Dataset excerpt:

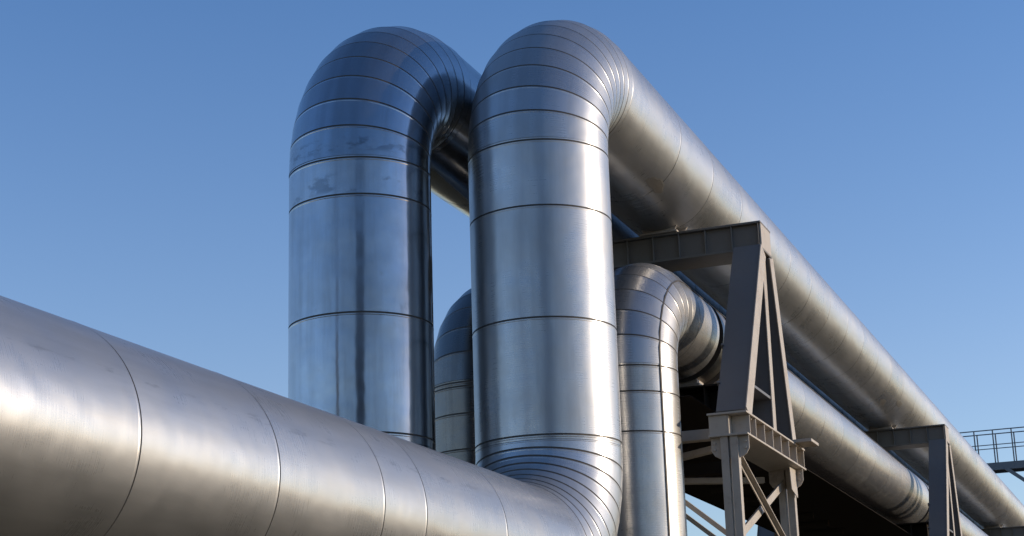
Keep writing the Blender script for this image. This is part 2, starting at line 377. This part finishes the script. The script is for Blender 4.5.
# ------------------------------------------------------------------ trestles
YM = (YA+YB)/2
HW = YM-3.77                                # outer half width on the sunny side
HWL = 1.38                                  # and on the far side
def make_trestle():
    rt = empty('support_trestle', (0, 0, 0))
    zb = G
    # top cross beam: I girder along y with stiffeners and end plates
    m = MB(); z0, z1 = 4.90+G, 5.20+G; w = 0.225; y0, y1 = YM-HW, YM+HWL
    m.box(-w, w, y0, y1, z1-0.022, z1); m.box(-w, w, y0, y1, z0, z0+0.022)
    for sx in (-1, 1): m.box(sx*(w-0.06)-0.008, sx*(w-0.06)+0.008, y0+0.02, y1-0.02, z0+0.022, z1-0.022)
    k = int((y1-y0)/0.27)
    for i in range(k+1):
        y = y0+0.03+(y1-y0-0.06)*i/k
        for sx in (-1, 1): m.box(sx*(w-0.028)-0.022, sx*(w-0.028)+0.022, y-0.006, y+0.006, z0+0.022, z1-0.022)
    cb_ = m.build('cross_beam', M['steel_mid'], rt, 0.003)
    for y in (y0, y1):
        e_ = 0.018 if y == y0 else -0.018
        m = MB(); m.box(-w+0.02, w-0.02, min(y+e_*0.1, y+e_*0.9), max(y+e_*0.1, y+e_*0.9), z0+0.0225, z1-0.0225); m.build('sunlit_end_plate', M['steel2'], cb_)  # paler plate: sun on the beam end put into its paint
    for sd in (-1, 1):
        yo = YM+(sd*HW if sd < 0 else HWL); yi = yo-sd*0.30; yc = (yo+yi)/2; inn = -sd
        zt, zs = 4.90+G, 3.0+G
        # A frame: three legs meeting below the beam, standing on a stub girder
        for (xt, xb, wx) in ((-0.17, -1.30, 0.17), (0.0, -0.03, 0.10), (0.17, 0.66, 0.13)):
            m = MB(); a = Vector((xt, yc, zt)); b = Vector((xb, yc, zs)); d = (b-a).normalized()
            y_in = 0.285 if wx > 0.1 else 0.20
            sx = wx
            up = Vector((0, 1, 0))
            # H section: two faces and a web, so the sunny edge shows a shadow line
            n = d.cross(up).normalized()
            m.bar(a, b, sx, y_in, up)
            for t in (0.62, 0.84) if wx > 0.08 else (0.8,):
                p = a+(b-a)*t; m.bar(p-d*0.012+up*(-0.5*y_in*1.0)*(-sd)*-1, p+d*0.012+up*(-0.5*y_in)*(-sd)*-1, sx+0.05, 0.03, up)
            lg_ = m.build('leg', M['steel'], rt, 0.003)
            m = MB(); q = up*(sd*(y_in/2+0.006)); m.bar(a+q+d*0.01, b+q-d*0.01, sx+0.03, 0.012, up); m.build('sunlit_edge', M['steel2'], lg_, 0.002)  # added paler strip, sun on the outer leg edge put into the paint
        m = MB(); m.box(-0.93, -0.08, yc-0.10, yc+0.10, zs+0.36, zs+0.39); m.box(-0.90, -0.08, yc+inn*0.10-0.008, yc+inn*0.10+0.008, zs+0.03, zs+0.36)
        m.build('tie_plate', M['steel'], rt, 0.002)
        m = MB(); m.box(0.50, 0.86, min(yc-0.14, yc+sd*0.36), max(yc+0.14, yc+sd*0.36), zs+0.002, zs+0.034)
        m.build('base_plate', M['steel2'], rt, 0.003)
        m = MB(); m.box(-0.03-0.1, -0.03+0.1, yc-0.14, yc+0.14, zs+0.002, zs+0.02); m.build('base_plate', M['steel2'], rt, 0.003)
        # stub girder
        m = MB(); gx0, gx1 = -1.54, 0.96; gz0 = 2.775+G; fw = 0.19
        m.box(gx0, gx1, yc-fw, yc+fw, zs-0.02, zs); m.box(gx0, gx1, yc-fw, yc+fw, gz0, gz0+0.02)
        m.box(gx0+0.03, gx1-0.03, yc-0.008, yc+0.008, gz0+0.02, zs-0.02)
        for i in range(8):
            x = gx0+0.035+(gx1-gx0-0.07)*i/7
            for q in (-1, 1):
                xx = x+(0.11 if i == 0 and q == sd else 0)
                m.box(xx-0.007, xx+0.007, yc+q*0.095-0.087, yc+q*0.095+0.087, gz0+0.02, zs-0.02)
        m.build('stub_girder', M['steel2'], rt, 0.003)
        # posts: paired channels with gusset heads
        for px, big in ((-1.47, True), (0.82, False)):
            m = MB()
            for q in (-1, 1):
                yy = yc+q*0.046
                m.box(px-0.045, px+0.045, yy-0.036, yy+0.036, 0.25, gz0)
            for i in range(5): m.box(px-0.049, px-0.0455, yc-0.09, yc+0.09, 0.3+i*0.6, 0.40+i*0.6)
            m.build('post', M['steel2'], rt, 0.004)
            m = MB(); gy = 0.18
            pf = [(-gy, gz0), (gy, gz0), (gy, gz0-0.12), (gy-0.03, gz0-0.17), (gy-0.08, gz0-0.20), (-gy+0.08, gz0-0.20), (-gy+0.03, gz0-0.17), (-gy, gz0-0.12)]
            m.prism([(px-0.006, yc+a, z) for a, z in pf], (0.012, 0, 0))
            if not big: m.prism([(px-0.02, yc-0.110, gz0), (px+0.30*(1 if big else -1), yc-0.110, gz0), (px+0.26*(1 if big else -1), yc-0.110, gz0-0.24), (px, yc-0.110, gz0-0.3)], (0, 0.01, 0))
            gs_ = m.build('gusset', M['steel2'], rt, 0.002)
            for by in (-0.145, 0.145):
                for bz in (0.05, 0.11):
                    m = MB(); m.tube((px-0.022, yc+by, gz0-bz), (px-0.006, yc+by, gz0-bz), 0.014, 6); m.build('bolt', M['steel2'], gs_)
            m = MB(); m.box(px-0.35, px+0.35, yc-0.35, yc+0.35, -0.2, 0.25); m.build('footing', M['concrete'], rt, 0.02)
        for k, (xa, za, xb_, zb_) in enumerate(((-1.40, gz0-0.15, 0.76, gz0-0.95), (0.76, gz0-0.15, -1.40, gz0-0.95))):
            m = MB(); yy = yc+(0.02 if k else -0.03)
            m.bar((xa, yy, za), (xb_, yy, zb_), 0.08, 0.012, (0, 1, 0)); m.bar((xa, yy+0.03*(1 if k else -1), za), (xb_, yy+0.03*(1 if k else -1), zb_), 0.012, 0.05, (0, 1, 0))
            m.build('brace', M['steel2'], rt, 0.002)
        for px, zlow in ((-1.19, 1.83+G), (0.82, 1.50+G)):
            m = MB(); m.bar((px, yc+inn*0.04, zlow), (px, yc+inn*(0.04+(2.74+G-zlow)/0.83), 2.74+G), 0.045, 0.05, (1, 0, 0)); m.build('knee_brace', M['steel2'], rt, 0.002)
    # lower cross girder and tie beams between the two frames
    yl, yr = YM-HW+0.36, YM+HWL-0.36
    m = MB(); z0, z1 = 3.30+G, 3.60+G
    for xx in (0.16,):
        m.box(xx-0.16, xx+0.42, yl, yr, z1-0.02, z1); m.box(xx-0.16, xx+0.42, yl, yr, z0, z0+0.02); m.box(xx+0.1, xx+0.116, yl, yr, z0+0.02, z1-0.02)
        for i in range(9): 
            y = yl+(yr-yl)*(i+0.5)/9; m.box(xx-0.13, xx+0.1, y-0.006, y+0.006, z0+0.02, z1-0.02)
    m.build('cross_girder', M['dark'], rt, 0.003)
    for xx, za, zb_, mt in ((-1.14, 2.82, 2.92, 'steel2'), (0.8, 2.79, 2.92, 'dark')):
        m = MB(); m.box(xx-0.06, xx+0.06, yl-0.02, yr+0.02, za+G, zb_+G); m.build('tie_beam', M[mt], rt, 0.004)
    # plan bracing under the deck level
    m = MB(); m.bar((-1.1, yl, 2.745+G), (0.7, yr, 2.745+G), 0.08, 0.06); m.build('plan_brace', M['steel2'], rt, 0.003)
    m = MB(); m.bar((-0.3, yr-0.6, 2.67+G), (0.7, yl, 2.67+G), 0.08, 0.06); m.build('plan_brace', M['steel2'], rt, 0.003)
    return rt
t1 = make_trestle()
labs = ('nearest steel trestle with A frame legs on a stub girder, beside the small pipe bend',
        'second steel trestle farther along the pipes, its dark post left of the railing',
        'farthest steel trestle, only its dark beam end showing at the bottom right corner')
for i, tx in enumerate(TOWERS):
    o = t1 if i == 0 else copy_tree(t1)
    o.location = (tx, 0, 0); tag(o, labs[i], 'trestle', 'steel trestles under the pipes')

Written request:
Leave out the pictures and repeat the lines from the start of the material through the line with "lg_ = m.build('leg', M['steel'], rt, 0.003)", inclusive.

Answer to the task:
Keep writing the Blender script for this image. This is part 2, starting at line 377. This part finishes the script. The script is for Blender 4.5.
# ------------------------------------------------------------------ trestles
YM = (YA+YB)/2
HW = YM-3.77                                # outer half width on the sunny side
HWL = 1.38                                  # and on the far side
def make_trestle():
    rt = empty('support_trestle', (0, 0, 0))
    zb = G
    # top cross beam: I girder along y with stiffeners and end plates
    m = MB(); z0, z1 = 4.90+G, 5.20+G; w = 0.225; y0, y1 = YM-HW, YM+HWL
    m.box(-w, w, y0, y1, z1-0.022, z1); m.box(-w, w, y0, y1, z0, z0+0.022)
    for sx in (-1, 1): m.box(sx*(w-0.06)-0.008, sx*(w-0.06)+0.008, y0+0.02, y1-0.02, z0+0.022, z1-0.022)
    k = int((y1-y0)/0.27)
    for i in range(k+1):
        y = y0+0.03+(y1-y0-0.06)*i/k
        for sx in (-1, 1): m.box(sx*(w-0.028)-0.022, sx*(w-0.028)+0.022, y-0.006, y+0.006, z0+0.022, z1-0.022)
    cb_ = m.build('cross_beam', M['steel_mid'], rt, 0.003)
    for y in (y0, y1):
        e_ = 0.018 if y == y0 else -0.018
        m = MB(); m.box(-w+0.02, w-0.02, min(y+e_*0.1, y+e_*0.9), max(y+e_*0.1, y+e_*0.9), z0+0.0225, z1-0.0225); m.build('sunlit_end_plate', M['steel2'], cb_)  # paler plate: sun on the beam end put into its paint
    for sd in (-1, 1):
        yo = YM+(sd*HW if sd < 0 else HWL); yi = yo-sd*0.30; yc = (yo+yi)/2; inn = -sd
        zt, zs = 4.90+G, 3.0+G
        # A frame: three legs meeting below the beam, standing on a stub girder
        for (xt, xb, wx) in ((-0.17, -1.30, 0.17), (0.0, -0.03, 0.10), (0.17, 0.66, 0.13)):
            m = MB(); a = Vector((xt, yc, zt)); b = Vector((xb, yc, zs)); d = (b-a).normalized()
            y_in = 0.285 if wx > 0.1 else 0.20
            sx = wx
            up = Vector((0, 1, 0))
            # H section: two faces and a web, so the sunny edge shows a shadow line
            n = d.cross(up).normalized()
            m.bar(a, b, sx, y_in, up)
            for t in (0.62, 0.84) if wx > 0.08 else (0.8,):
                p = a+(b-a)*t; m.bar(p-d*0.012+up*(-0.5*y_in*1.0)*(-sd)*-1, p+d*0.012+up*(-0.5*y_in)*(-sd)*-1, sx+0.05, 0.03, up)
            lg_ = m.build('leg', M['steel'], rt, 0.003)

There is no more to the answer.